§ **Dataset excerpt**
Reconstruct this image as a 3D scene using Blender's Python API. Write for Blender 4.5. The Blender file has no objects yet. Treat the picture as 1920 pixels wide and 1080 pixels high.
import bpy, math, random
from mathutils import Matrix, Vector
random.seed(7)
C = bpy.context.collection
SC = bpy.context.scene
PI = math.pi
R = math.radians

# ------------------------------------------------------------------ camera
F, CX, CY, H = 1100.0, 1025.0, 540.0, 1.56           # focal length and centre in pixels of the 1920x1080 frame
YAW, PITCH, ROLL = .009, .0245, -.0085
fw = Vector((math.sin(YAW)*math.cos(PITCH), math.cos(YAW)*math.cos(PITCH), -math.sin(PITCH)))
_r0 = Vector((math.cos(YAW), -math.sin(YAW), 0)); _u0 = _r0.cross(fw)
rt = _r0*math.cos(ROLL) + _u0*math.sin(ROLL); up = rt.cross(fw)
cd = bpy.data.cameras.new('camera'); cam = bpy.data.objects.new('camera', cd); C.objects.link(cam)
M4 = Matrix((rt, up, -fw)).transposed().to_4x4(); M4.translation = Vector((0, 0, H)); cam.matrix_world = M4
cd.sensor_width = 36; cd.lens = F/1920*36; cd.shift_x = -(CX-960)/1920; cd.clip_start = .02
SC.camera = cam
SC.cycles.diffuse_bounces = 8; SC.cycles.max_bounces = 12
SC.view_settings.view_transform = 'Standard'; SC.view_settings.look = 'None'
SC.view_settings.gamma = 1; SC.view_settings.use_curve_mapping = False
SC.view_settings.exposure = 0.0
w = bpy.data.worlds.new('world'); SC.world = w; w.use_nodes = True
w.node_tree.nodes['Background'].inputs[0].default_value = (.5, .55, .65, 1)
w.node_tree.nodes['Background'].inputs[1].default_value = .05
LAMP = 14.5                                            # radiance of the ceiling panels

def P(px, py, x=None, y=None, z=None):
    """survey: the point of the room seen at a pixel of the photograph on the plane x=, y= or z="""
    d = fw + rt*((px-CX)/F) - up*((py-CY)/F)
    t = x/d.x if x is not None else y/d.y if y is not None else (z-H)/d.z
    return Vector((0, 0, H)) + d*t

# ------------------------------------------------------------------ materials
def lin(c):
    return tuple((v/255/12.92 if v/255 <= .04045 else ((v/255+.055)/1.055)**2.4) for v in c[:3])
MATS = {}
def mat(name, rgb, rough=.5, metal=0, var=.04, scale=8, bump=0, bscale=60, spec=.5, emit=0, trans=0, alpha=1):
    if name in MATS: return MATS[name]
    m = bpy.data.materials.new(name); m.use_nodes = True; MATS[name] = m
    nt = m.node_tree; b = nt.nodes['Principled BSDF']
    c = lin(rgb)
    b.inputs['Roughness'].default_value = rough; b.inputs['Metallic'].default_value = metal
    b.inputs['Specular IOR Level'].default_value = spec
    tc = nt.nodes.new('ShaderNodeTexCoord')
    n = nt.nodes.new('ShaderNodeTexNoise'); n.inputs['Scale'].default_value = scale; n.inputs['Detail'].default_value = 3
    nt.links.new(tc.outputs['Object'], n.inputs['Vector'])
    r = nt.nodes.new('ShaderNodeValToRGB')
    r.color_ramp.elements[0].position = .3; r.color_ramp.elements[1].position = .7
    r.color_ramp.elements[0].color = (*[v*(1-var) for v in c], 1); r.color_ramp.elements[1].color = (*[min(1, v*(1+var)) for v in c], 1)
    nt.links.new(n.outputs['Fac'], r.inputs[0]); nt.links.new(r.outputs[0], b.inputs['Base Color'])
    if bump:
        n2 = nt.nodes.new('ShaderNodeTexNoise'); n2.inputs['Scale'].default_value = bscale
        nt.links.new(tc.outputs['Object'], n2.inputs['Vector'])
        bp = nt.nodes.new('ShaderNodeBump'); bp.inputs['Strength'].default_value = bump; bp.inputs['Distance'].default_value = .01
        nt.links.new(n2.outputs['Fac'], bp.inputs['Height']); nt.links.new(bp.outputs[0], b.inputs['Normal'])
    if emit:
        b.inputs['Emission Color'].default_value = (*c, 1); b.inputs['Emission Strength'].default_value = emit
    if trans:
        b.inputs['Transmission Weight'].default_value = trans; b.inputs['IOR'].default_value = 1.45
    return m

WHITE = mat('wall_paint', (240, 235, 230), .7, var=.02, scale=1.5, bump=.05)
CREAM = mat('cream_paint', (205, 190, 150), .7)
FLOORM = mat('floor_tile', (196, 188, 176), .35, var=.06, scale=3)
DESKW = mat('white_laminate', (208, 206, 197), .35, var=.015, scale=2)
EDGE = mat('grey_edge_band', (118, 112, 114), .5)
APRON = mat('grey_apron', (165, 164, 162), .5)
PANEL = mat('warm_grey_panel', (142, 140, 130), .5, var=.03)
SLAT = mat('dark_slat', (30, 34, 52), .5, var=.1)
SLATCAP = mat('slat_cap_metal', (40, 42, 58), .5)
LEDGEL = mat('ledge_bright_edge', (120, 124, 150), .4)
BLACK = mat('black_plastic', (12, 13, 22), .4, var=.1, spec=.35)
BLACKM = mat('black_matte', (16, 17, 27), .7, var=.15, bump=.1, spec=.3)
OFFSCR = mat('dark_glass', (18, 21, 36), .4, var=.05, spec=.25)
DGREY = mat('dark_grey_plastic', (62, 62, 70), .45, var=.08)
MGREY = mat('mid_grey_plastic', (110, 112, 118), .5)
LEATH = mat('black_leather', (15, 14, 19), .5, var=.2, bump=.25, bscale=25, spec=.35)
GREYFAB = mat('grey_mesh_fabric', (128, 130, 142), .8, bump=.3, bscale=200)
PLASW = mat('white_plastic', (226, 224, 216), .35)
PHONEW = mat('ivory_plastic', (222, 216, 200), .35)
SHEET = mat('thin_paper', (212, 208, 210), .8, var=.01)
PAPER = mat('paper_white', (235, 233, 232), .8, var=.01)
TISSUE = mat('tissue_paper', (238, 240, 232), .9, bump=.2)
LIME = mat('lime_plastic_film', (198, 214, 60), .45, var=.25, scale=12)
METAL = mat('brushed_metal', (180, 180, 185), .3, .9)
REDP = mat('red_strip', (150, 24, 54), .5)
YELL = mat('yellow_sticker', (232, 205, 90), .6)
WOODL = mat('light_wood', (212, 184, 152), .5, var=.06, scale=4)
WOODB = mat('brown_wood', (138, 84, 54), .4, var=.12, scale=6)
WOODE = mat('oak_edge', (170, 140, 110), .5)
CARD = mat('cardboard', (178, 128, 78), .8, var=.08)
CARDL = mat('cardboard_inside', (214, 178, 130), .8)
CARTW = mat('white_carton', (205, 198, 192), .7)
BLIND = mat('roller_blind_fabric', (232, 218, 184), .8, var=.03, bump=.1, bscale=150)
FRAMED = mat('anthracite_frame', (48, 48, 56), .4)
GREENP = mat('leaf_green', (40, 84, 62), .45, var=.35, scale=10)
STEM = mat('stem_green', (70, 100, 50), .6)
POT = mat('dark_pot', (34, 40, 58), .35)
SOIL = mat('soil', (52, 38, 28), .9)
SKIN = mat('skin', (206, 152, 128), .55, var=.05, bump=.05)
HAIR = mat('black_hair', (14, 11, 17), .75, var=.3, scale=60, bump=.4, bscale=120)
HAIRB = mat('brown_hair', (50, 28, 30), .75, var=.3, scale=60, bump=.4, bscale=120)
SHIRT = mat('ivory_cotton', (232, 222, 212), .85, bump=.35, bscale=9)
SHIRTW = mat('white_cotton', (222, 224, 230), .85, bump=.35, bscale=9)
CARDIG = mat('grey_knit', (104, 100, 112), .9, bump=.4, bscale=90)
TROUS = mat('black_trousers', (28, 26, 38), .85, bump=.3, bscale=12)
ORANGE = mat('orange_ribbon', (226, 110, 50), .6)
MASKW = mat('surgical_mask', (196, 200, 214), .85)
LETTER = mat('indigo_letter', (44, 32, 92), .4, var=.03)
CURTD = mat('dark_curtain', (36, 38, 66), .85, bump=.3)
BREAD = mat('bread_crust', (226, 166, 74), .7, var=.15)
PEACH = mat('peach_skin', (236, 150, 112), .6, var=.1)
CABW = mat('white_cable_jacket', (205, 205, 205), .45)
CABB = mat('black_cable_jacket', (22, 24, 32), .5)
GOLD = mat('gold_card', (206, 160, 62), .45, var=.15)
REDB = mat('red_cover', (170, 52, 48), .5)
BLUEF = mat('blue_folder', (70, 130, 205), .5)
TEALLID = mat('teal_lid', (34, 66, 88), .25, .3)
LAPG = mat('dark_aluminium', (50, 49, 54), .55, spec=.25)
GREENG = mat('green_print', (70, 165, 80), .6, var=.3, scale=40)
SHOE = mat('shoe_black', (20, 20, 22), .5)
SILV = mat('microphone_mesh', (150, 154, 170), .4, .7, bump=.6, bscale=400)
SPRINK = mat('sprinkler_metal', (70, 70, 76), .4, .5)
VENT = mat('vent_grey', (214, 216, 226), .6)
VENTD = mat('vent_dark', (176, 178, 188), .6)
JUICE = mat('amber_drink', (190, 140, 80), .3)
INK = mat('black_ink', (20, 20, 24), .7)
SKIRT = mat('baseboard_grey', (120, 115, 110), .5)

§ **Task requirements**
Print from the first line through the line that contains "R = math.radians", please, including both, and leave out every line outside that stretch.

§ **Exercise solution**
Reconstruct this image as a 3D scene using Blender's Python API. Write for Blender 4.5. The Blender file has no objects yet. Treat the picture as 1920 pixels wide and 1080 pixels high.
import bpy, math, random
from mathutils import Matrix, Vector
random.seed(7)
C = bpy.context.collection
SC = bpy.context.scene
PI = math.pi
R = math.radians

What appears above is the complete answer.